Дерзкий мой ответ рассердил папеньку, и меня сейчас же заперли на мои антресоли, не позволяя спускаться вниз ни к обеду, ни к чаю, ни к ужину.
В моем невольном заточении я находилась уже две недели, как к нам в дом приехали папенькины любимые гости, монахи из Александро-Невской лавры. Я услыхала из своей светелки громыханье двух колясок, въехавших на двор, и смотрела в окно. В них прибыли отец Аарон, архимандрит, а впоследствии и лаврский настоятель, отец Амвросий, отец Иоанникий, просфорник, отец Виктор, протодиакон, и еще кто-то из монахов, теперь не помню.
Когда они вошли в комнату, первый их вопрос был: „А где же Танюша?“
Мое присутствие было необходимо уже потому, что, заведуя хозяйством, я постоянно приготовляла гостям пуншик и умела угодить на вкус каждого, кому с ромом, кому с коньяком, больше, меньше сахару и т. п. Папенька принужден был объяснить причину моего отсутствия, и тогда отец Аарон, седовласый старец, сам поднялся ко мне на антресоли и начал уговаривать меня сойти вниз, но я решительно заметила: „Сойду только тогда, когда папенька подойдет к лестнице и сам меня позовет“.
Сломить его упрямство было бы очень трудно, но ради своих гостей, которых он любил и уважал, подойдя к лестнице, крикнул: „Таня Черномор (это было мое прозвище), иди сюда“.
Я быстро спустилась вниз и принялась за приготовление пуншика, в то время как гости вместе с папенькой распевали в гостиной старинные духовные канты и молитвы. В подобном пении они проводили всегда время, когда посещали наш дом.
С этого дня предложение маменьки отдать меня в монастырь никогда больше не возобновлялось, — рассказывает Татьяна Егоровна, — меня старались выдать поскорее замуж».
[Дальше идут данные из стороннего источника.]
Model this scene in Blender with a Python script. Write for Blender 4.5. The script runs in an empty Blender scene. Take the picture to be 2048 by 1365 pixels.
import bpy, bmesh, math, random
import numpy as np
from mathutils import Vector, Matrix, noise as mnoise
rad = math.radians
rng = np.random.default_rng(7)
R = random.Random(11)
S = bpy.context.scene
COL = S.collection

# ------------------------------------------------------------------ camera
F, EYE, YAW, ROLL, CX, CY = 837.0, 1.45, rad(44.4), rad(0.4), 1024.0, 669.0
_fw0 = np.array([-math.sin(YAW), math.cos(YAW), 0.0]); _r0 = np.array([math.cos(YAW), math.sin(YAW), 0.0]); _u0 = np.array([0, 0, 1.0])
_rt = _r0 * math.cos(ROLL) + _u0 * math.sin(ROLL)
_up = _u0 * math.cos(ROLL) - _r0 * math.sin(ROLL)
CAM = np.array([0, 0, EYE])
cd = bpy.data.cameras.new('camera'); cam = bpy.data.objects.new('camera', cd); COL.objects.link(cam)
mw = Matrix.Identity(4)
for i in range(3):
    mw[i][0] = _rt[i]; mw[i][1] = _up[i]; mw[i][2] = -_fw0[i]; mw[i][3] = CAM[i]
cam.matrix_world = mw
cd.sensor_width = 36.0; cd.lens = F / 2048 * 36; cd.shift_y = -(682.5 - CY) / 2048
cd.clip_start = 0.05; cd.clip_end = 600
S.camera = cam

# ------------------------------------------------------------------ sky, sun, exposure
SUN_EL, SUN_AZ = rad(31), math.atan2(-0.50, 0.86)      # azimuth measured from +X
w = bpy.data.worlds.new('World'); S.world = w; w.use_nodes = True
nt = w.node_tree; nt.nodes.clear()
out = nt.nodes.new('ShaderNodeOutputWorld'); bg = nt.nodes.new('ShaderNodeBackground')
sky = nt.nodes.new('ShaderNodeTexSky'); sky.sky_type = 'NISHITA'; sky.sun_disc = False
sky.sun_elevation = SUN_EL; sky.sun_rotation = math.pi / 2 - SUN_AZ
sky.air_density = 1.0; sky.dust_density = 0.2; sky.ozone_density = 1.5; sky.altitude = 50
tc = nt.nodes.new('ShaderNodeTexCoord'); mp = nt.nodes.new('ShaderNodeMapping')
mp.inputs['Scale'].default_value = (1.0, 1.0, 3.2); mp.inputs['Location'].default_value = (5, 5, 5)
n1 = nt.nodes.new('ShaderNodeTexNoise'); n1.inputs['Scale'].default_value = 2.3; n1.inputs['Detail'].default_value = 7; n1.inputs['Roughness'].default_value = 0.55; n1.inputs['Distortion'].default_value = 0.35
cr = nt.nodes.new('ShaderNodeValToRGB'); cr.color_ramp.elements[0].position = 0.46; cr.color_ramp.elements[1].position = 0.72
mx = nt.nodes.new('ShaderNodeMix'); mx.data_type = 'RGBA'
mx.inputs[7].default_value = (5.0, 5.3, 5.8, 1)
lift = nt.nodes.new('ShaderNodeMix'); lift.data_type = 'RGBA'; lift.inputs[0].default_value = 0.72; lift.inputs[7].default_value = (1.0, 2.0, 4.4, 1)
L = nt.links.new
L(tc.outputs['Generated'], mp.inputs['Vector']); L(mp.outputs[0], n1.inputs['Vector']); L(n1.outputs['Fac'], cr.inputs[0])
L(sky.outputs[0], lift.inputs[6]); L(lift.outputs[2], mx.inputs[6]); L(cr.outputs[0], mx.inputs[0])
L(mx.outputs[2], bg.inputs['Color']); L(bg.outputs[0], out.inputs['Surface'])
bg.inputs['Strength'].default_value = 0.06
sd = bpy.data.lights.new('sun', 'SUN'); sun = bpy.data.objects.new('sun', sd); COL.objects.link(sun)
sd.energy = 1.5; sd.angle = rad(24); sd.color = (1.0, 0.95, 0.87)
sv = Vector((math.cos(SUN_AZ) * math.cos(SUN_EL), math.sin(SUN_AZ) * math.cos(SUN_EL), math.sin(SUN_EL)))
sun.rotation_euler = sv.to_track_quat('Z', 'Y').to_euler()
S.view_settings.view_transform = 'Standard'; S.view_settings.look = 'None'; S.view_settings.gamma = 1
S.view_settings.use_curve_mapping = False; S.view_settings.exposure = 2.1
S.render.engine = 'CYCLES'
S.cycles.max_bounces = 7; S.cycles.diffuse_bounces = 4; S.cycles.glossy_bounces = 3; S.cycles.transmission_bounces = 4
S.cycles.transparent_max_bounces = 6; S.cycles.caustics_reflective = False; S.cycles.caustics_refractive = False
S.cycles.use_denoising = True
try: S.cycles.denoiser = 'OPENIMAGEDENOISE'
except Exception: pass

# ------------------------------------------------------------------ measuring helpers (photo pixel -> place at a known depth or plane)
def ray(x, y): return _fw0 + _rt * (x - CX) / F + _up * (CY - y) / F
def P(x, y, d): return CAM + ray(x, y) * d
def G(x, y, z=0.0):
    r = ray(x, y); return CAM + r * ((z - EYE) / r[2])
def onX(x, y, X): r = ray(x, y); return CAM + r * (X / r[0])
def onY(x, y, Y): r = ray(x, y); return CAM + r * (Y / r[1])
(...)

В конце концов Татьяне нашли жениха, который пришелся ей по нраву. Это был квартирмейстер Павловского полка Федот Иванович Григорьев.
«Новобрачному шел тридцать седьмой год, — пишет Полилов, — тогда как его молодой жене минуло восемнадцать лет. Ни по летам, ни по виду он не мог равняться с первыми двумя женихами Татьяны Егоровны. Как тот, так и другой, оба были молоды и красивы, но с Федотом Ивановичем Татьяна Егоровна прожила счастливо пять лет, когда он скончался и она осталась вдовою с тремя детьми».